Alladi Ramakrishnan Hall

Products of conjugacy classes in finite groups

Rijubrata Kundu

IMSc

Let $G$ be a finite group. Given conjugacy classes $C_1, C_2,\ldots,C_k$ of $G$, the product of these classes can be defined naturally:
$C_1C_2\cdots C_k:=\{x_1x_2\cdots x_k \mid x_i \in C_i for all i\}$. One of the basic
questions is to estimate how much of the group can be covered by the above
product. In the first part of the talk, we will discuss some results and
important conjectures on this topic (of special importance are the
non-Abelian finite simple groups).

In the second part of the talk, we consider the finite symmetric and
alternating groups.
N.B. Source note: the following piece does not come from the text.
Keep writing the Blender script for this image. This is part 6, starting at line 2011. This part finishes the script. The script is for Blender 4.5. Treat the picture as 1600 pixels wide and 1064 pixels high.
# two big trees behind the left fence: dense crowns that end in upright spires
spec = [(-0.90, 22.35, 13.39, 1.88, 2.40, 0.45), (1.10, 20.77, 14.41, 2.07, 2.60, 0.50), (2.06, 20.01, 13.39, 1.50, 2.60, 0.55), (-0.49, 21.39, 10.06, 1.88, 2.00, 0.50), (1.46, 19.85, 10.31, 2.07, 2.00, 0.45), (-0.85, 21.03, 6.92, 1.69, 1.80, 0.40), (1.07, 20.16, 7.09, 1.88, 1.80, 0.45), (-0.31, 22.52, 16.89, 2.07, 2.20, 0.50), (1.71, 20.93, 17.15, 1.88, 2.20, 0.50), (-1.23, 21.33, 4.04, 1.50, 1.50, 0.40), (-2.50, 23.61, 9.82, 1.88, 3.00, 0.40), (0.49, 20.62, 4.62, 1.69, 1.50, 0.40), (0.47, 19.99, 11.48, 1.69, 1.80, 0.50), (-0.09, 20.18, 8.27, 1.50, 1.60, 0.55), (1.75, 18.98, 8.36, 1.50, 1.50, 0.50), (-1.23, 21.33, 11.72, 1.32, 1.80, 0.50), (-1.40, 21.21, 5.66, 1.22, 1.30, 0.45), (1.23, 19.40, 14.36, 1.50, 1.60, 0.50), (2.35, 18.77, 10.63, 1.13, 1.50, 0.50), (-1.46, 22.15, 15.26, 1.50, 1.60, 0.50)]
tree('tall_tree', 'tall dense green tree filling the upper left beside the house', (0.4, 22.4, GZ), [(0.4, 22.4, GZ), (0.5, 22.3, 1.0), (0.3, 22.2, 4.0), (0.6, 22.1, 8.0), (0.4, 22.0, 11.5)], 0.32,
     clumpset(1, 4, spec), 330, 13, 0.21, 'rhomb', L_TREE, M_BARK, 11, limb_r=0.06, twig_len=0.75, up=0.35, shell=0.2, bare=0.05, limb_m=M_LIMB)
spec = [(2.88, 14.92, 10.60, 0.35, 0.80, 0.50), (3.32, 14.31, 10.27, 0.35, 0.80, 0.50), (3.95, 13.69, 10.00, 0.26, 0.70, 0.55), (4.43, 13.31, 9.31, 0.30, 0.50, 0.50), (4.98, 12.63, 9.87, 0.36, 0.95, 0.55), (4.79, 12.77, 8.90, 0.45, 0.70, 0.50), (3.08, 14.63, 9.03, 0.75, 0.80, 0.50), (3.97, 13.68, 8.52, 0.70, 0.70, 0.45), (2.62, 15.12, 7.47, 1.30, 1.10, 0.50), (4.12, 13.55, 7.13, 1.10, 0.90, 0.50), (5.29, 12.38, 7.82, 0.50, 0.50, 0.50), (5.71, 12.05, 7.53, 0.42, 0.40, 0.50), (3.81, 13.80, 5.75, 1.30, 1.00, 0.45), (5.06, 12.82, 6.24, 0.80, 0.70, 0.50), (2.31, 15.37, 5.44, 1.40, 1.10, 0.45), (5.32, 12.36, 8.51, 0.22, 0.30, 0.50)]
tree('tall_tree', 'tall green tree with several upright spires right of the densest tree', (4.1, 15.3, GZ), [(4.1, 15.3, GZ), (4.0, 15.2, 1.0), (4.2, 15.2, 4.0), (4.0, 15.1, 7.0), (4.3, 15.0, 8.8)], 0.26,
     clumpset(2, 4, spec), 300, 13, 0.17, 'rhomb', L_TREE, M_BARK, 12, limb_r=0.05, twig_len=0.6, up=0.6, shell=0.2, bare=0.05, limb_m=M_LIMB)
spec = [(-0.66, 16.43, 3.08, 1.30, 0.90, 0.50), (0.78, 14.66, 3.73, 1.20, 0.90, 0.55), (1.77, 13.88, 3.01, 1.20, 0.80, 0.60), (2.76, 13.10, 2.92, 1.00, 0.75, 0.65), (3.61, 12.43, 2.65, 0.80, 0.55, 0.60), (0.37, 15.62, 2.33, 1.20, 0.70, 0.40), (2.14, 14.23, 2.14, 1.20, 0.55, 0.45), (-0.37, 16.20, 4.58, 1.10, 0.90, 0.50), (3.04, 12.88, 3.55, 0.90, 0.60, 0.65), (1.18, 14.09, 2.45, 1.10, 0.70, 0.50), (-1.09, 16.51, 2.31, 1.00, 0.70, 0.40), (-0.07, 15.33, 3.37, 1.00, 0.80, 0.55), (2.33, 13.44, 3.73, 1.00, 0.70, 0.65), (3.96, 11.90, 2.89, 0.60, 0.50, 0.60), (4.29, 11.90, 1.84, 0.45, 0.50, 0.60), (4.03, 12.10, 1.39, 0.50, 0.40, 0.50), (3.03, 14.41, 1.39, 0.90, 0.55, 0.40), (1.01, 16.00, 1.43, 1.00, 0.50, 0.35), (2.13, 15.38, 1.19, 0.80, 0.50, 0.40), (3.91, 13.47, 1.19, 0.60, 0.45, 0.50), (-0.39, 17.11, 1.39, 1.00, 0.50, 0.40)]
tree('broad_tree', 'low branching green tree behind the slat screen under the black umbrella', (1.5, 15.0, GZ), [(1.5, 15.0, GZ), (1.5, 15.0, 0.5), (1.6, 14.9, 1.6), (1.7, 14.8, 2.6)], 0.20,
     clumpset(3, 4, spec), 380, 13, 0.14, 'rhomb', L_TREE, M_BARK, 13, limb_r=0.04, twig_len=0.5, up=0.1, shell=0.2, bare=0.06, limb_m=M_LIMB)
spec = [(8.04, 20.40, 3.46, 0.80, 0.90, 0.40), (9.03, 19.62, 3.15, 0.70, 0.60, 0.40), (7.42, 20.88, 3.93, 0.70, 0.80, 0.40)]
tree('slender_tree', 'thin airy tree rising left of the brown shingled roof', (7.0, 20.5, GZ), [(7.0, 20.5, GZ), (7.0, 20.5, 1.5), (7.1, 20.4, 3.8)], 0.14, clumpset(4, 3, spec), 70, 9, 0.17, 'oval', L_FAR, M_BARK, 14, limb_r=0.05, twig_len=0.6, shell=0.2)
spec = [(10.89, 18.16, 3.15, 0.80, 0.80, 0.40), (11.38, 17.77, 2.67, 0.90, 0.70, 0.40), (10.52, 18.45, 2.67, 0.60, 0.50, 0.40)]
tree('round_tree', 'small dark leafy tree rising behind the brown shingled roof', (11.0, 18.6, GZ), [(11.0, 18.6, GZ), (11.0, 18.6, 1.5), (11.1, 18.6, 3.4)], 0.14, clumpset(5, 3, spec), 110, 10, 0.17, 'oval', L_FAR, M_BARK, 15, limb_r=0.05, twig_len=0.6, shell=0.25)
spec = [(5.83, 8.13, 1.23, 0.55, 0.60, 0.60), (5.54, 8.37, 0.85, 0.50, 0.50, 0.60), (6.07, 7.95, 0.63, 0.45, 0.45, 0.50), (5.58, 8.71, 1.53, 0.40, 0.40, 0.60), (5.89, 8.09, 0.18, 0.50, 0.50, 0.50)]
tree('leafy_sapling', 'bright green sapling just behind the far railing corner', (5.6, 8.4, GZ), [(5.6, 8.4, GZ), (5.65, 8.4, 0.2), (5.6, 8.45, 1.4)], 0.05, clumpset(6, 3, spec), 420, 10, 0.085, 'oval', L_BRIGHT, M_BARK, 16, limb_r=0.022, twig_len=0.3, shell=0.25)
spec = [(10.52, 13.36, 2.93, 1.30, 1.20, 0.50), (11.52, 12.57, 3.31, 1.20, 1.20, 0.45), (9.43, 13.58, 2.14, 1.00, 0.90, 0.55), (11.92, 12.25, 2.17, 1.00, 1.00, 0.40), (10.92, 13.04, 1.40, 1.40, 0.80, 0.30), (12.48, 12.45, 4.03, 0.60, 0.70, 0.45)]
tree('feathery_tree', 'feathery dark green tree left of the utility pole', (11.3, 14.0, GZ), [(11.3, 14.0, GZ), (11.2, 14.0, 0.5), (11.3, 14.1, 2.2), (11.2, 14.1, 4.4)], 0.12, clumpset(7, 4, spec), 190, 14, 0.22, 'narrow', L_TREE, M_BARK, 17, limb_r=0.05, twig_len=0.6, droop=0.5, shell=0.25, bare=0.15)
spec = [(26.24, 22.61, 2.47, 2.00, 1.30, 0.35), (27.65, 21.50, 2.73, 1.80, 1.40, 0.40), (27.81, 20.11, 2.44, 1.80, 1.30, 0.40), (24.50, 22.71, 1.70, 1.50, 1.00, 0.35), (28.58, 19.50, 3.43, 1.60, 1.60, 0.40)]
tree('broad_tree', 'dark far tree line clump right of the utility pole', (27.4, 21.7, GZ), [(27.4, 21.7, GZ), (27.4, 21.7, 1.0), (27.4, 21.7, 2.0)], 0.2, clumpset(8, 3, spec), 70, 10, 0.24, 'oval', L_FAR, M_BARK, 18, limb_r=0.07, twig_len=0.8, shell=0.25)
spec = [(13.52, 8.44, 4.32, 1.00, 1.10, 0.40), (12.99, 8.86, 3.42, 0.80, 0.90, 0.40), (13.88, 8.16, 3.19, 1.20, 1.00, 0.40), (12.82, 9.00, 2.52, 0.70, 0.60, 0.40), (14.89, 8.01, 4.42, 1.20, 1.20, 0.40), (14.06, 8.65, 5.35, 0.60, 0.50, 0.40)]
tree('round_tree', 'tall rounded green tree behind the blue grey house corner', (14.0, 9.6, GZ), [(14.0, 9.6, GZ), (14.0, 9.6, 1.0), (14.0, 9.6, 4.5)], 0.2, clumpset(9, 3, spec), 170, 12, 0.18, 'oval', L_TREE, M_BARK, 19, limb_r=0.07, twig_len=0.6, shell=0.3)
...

In the symmetric group, we consider powers of the
conjugacy class of cycles of a fixed length and determine conditions under
which they can cover the normal subgroup of all even permutations, that is,
the alternating group. We will provide complete answer to a conjecture of
Herzog, Lev, and Kaplan [Herzog, Marcel; Kaplan, Gil; Lev, Arieh; Covering
the alternating groups by products of cycle classes. J. Combin. Theory Ser.
A 115 (2008), no. 7, 1235–1245]. This part of the talk is joint work with
Harish Kishnani and Dr. Sumit Chandra Mishra.